---------- Raw data ----------

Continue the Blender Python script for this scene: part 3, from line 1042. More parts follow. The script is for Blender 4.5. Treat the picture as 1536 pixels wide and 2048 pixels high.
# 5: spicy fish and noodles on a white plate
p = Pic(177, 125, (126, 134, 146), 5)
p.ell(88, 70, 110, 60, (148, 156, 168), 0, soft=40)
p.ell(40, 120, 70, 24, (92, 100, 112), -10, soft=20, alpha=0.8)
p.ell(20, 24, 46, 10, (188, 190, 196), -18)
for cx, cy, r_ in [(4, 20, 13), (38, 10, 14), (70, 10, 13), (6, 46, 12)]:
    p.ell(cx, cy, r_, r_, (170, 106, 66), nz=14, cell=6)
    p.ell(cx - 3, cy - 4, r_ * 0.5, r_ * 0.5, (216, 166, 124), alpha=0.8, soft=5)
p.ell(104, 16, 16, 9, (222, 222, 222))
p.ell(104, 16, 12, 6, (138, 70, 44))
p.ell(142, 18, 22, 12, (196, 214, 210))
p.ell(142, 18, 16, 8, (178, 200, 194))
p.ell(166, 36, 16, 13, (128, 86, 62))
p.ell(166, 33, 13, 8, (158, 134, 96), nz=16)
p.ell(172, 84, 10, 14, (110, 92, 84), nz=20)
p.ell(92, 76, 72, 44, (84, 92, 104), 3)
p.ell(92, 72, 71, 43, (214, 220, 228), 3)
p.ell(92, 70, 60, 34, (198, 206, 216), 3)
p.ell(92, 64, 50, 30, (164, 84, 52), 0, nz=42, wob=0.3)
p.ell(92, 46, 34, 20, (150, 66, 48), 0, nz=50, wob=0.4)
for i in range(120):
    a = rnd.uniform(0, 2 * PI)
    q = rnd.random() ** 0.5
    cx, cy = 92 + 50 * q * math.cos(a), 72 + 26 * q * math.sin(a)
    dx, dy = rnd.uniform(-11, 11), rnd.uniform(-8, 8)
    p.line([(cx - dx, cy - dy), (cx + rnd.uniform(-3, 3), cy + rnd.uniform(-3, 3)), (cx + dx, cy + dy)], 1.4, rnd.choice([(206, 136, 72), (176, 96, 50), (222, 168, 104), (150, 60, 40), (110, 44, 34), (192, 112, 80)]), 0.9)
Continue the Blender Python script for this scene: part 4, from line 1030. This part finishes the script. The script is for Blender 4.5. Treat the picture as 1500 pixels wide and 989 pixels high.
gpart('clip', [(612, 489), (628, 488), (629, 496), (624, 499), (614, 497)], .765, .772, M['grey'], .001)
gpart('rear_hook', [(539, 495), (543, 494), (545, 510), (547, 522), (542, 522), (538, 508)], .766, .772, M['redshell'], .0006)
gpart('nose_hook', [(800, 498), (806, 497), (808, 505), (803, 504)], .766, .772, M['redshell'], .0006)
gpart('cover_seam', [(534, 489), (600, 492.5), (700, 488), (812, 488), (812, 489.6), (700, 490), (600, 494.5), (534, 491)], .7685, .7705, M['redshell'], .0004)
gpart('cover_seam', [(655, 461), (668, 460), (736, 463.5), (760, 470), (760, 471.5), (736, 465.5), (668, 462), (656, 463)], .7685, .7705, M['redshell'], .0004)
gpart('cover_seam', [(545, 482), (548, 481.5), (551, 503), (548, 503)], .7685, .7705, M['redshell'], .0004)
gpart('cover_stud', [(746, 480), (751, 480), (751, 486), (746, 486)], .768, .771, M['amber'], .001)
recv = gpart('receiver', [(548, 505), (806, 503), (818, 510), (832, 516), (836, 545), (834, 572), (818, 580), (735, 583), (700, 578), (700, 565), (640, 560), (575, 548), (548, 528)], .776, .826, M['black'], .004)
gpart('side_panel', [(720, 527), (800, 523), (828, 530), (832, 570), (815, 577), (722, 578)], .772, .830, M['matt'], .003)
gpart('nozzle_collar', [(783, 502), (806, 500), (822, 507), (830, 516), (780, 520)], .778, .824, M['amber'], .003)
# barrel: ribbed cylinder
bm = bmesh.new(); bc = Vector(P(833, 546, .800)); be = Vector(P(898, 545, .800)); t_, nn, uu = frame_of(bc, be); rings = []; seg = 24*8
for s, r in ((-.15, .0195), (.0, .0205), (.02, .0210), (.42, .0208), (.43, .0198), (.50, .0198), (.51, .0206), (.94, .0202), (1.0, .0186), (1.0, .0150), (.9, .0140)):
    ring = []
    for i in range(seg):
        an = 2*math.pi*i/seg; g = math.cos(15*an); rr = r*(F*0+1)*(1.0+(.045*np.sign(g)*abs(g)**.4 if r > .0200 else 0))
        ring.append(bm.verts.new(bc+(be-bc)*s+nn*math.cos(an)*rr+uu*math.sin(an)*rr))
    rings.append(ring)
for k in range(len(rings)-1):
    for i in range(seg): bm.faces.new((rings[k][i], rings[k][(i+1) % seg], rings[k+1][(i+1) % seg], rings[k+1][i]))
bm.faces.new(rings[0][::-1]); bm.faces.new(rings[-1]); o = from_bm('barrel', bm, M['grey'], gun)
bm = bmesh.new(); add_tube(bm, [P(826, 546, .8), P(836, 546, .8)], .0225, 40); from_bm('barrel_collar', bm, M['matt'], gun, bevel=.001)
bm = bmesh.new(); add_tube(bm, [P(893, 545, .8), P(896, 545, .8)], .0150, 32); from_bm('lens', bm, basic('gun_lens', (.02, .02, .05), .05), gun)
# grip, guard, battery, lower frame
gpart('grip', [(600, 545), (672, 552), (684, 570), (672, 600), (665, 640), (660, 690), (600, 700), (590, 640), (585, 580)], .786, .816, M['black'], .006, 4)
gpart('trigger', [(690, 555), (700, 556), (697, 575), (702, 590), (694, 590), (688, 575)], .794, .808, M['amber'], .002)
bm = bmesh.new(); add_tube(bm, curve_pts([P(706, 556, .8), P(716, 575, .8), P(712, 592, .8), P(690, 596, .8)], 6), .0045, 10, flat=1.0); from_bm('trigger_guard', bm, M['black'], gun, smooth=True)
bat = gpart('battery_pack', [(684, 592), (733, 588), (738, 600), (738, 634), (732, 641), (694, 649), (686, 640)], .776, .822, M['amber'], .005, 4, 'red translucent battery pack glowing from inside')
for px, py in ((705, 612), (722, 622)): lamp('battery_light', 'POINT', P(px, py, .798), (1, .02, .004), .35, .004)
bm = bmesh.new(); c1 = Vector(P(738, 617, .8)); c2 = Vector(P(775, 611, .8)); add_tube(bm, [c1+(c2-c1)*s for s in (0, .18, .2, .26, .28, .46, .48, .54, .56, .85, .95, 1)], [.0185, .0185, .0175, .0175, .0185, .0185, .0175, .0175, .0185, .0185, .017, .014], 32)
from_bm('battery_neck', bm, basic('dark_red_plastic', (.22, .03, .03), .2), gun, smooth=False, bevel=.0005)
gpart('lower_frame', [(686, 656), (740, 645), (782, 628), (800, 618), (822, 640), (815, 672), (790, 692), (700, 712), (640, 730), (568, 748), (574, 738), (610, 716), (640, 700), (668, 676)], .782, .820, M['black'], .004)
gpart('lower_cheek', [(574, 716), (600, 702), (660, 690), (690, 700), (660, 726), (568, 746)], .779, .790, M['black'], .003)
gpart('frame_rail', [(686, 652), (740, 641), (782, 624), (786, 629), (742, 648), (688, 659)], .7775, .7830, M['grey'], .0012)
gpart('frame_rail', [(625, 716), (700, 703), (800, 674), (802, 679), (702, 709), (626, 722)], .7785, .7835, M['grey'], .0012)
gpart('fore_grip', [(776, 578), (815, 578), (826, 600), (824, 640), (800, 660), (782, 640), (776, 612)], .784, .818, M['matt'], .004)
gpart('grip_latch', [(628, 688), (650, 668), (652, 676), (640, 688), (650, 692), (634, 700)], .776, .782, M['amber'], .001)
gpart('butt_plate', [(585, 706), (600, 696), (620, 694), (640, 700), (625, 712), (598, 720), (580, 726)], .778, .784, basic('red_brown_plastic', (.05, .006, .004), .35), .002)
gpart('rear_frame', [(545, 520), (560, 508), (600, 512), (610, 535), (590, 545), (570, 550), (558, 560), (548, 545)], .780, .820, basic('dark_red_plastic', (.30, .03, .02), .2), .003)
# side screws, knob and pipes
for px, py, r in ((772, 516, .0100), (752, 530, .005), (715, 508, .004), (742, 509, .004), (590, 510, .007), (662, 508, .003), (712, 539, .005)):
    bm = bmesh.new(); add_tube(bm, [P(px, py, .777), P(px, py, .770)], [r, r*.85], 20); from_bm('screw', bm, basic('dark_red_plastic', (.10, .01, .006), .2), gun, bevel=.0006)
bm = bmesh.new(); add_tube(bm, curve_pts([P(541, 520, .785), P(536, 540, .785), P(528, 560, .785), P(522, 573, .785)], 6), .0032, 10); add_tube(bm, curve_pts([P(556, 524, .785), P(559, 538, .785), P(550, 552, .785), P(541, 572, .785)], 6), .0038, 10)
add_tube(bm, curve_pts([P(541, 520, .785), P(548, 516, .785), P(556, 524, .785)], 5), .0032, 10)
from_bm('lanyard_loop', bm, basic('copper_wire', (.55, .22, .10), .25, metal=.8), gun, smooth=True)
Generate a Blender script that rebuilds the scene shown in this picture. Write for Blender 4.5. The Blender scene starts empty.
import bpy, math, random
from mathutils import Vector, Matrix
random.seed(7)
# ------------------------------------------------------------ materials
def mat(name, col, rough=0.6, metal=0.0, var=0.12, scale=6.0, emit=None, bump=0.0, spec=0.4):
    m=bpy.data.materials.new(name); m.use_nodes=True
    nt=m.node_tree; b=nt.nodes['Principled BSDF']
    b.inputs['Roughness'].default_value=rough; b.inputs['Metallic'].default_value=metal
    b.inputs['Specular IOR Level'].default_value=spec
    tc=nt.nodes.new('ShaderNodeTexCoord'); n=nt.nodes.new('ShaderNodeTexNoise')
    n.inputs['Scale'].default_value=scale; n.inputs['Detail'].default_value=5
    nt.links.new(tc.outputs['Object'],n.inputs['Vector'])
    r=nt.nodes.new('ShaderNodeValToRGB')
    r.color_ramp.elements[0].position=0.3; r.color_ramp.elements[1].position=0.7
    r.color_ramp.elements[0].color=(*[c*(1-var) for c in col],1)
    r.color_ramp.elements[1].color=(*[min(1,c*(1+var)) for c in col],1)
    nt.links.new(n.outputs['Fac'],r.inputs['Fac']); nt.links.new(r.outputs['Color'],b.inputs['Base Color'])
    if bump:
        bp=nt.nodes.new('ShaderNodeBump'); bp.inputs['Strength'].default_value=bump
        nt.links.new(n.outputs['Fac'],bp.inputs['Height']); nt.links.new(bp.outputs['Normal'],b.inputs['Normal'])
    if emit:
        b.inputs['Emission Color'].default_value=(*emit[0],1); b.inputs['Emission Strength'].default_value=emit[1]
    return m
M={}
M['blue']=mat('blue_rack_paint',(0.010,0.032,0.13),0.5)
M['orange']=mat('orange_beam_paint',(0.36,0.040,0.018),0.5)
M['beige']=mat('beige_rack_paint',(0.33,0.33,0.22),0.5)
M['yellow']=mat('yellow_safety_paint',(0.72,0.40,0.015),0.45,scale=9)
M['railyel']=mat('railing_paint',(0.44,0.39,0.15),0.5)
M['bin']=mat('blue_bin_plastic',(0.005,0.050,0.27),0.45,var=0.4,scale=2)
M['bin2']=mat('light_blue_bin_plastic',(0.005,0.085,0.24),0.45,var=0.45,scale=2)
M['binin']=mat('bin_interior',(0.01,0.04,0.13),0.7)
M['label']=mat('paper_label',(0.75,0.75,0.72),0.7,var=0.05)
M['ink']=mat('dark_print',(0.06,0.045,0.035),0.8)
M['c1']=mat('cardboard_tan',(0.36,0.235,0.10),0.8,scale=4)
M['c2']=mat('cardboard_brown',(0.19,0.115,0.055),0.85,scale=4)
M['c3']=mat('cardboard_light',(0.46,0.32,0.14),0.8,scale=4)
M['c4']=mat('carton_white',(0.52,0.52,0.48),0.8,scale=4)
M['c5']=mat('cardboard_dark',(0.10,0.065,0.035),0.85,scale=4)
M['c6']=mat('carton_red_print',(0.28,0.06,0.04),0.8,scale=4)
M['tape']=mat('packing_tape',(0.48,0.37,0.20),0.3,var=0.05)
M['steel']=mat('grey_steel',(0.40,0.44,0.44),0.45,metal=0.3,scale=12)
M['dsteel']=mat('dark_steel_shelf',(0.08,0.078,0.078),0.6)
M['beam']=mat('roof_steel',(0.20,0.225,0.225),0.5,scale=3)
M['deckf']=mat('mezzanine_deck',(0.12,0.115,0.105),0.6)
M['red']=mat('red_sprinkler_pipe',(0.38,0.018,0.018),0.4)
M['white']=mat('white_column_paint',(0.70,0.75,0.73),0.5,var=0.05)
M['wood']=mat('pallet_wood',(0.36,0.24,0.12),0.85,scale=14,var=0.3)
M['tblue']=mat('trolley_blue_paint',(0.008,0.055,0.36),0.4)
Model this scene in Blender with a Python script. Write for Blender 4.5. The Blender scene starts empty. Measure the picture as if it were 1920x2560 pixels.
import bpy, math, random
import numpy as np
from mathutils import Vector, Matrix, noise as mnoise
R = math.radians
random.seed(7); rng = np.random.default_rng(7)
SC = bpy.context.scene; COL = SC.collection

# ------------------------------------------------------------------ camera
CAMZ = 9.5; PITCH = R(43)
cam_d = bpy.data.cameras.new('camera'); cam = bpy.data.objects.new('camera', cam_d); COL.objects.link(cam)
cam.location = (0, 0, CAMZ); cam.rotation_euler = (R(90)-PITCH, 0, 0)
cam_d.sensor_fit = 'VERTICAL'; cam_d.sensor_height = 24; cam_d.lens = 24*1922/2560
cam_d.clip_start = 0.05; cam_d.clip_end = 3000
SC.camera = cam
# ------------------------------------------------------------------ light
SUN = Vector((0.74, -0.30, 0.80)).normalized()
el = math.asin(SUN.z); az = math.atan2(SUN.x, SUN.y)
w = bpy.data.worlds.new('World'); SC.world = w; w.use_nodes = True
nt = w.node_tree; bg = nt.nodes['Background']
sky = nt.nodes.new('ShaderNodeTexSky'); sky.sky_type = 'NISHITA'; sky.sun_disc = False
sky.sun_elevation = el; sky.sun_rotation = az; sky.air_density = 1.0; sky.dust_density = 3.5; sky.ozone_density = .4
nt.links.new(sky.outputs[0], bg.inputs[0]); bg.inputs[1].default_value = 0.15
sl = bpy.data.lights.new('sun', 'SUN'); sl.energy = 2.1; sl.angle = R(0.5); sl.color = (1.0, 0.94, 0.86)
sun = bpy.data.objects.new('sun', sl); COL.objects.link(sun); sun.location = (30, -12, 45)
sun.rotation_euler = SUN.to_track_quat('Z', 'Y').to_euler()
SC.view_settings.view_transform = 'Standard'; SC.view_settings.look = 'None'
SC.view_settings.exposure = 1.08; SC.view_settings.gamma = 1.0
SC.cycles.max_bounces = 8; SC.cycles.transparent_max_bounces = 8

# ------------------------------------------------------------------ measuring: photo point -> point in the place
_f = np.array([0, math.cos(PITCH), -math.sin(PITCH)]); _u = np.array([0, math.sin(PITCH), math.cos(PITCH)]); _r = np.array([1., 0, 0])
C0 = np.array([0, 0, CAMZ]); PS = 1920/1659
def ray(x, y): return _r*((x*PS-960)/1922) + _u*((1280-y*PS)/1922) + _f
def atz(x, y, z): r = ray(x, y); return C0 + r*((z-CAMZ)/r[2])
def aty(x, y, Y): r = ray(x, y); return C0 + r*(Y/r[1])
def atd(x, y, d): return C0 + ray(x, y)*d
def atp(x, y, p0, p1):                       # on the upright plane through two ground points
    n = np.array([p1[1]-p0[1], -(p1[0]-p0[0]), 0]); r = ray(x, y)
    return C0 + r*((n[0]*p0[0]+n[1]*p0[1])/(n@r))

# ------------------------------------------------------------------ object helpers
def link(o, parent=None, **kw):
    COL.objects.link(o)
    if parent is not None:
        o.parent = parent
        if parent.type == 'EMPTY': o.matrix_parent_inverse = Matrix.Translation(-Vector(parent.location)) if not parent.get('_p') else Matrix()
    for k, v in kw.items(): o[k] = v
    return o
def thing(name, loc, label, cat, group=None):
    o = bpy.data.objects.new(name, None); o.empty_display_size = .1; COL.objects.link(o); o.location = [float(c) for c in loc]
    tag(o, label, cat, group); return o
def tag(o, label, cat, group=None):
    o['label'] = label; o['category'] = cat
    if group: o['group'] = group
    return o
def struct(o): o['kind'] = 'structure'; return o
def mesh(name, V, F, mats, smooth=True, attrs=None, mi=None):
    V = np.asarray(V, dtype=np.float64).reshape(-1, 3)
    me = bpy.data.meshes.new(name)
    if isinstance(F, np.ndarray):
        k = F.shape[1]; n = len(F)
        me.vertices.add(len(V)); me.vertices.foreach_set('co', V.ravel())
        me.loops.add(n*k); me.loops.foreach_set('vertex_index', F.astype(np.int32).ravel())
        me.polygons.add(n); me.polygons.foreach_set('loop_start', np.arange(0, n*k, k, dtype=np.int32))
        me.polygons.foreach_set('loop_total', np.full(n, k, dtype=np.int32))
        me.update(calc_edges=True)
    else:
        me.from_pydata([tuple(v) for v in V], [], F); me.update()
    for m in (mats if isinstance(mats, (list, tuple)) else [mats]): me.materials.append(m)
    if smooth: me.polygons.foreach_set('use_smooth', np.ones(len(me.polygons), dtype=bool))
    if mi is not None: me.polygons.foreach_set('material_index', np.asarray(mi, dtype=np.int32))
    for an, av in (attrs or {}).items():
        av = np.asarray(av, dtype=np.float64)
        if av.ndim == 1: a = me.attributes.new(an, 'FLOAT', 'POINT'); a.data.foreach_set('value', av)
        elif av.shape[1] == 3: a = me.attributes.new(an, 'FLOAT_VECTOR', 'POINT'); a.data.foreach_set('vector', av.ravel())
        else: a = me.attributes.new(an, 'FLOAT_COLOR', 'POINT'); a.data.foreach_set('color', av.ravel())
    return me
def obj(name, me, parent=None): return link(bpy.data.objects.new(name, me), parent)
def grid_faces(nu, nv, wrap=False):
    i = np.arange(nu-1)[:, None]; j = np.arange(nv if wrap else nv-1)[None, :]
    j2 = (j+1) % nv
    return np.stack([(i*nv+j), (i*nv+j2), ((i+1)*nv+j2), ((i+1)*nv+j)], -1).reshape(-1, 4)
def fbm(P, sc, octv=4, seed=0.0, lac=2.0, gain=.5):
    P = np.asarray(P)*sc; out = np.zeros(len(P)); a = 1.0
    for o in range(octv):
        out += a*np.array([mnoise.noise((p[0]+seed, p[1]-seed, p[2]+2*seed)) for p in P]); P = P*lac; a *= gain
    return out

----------

## Task description
From the opening line of the data above, please print each line as written up to and including the line that contains "p.line([(cx - dx, cy", and nothing more.

## Reply
Continue the Blender Python script for this scene: part 3, from line 1042. More parts follow. The script is for Blender 4.5. Treat the picture as 1536 pixels wide and 2048 pixels high.
# 5: spicy fish and noodles on a white plate
p = Pic(177, 125, (126, 134, 146), 5)
p.ell(88, 70, 110, 60, (148, 156, 168), 0, soft=40)
p.ell(40, 120, 70, 24, (92, 100, 112), -10, soft=20, alpha=0.8)
p.ell(20, 24, 46, 10, (188, 190, 196), -18)
for cx, cy, r_ in [(4, 20, 13), (38, 10, 14), (70, 10, 13), (6, 46, 12)]:
    p.ell(cx, cy, r_, r_, (170, 106, 66), nz=14, cell=6)
    p.ell(cx - 3, cy - 4, r_ * 0.5, r_ * 0.5, (216, 166, 124), alpha=0.8, soft=5)
p.ell(104, 16, 16, 9, (222, 222, 222))
p.ell(104, 16, 12, 6, (138, 70, 44))
p.ell(142, 18, 22, 12, (196, 214, 210))
p.ell(142, 18, 16, 8, (178, 200, 194))
p.ell(166, 36, 16, 13, (128, 86, 62))
p.ell(166, 33, 13, 8, (158, 134, 96), nz=16)
p.ell(172, 84, 10, 14, (110, 92, 84), nz=20)
p.ell(92, 76, 72, 44, (84, 92, 104), 3)
p.ell(92, 72, 71, 43, (214, 220, 228), 3)
p.ell(92, 70, 60, 34, (198, 206, 216), 3)
p.ell(92, 64, 50, 30, (164, 84, 52), 0, nz=42, wob=0.3)
p.ell(92, 46, 34, 20, (150, 66, 48), 0, nz=50, wob=0.4)
for i in range(120):
    a = rnd.uniform(0, 2 * PI)
    q = rnd.random() ** 0.5
    cx, cy = 92 + 50 * q * math.cos(a), 72 + 26 * q * math.sin(a)
    dx, dy = rnd.uniform(-11, 11), rnd.uniform(-8, 8)
    p.line([(cx - dx, cy - dy), (cx + rnd.uniform(-3, 3), cy + rnd.uniform(-3, 3)), (cx + dx, cy + dy)], 1.4, rnd.choice([(206, 136, 72), (176, 96, 50), (222, 168, 104), (150, 60, 40), (110, 44, 34), (192, 112, 80)]), 0.9)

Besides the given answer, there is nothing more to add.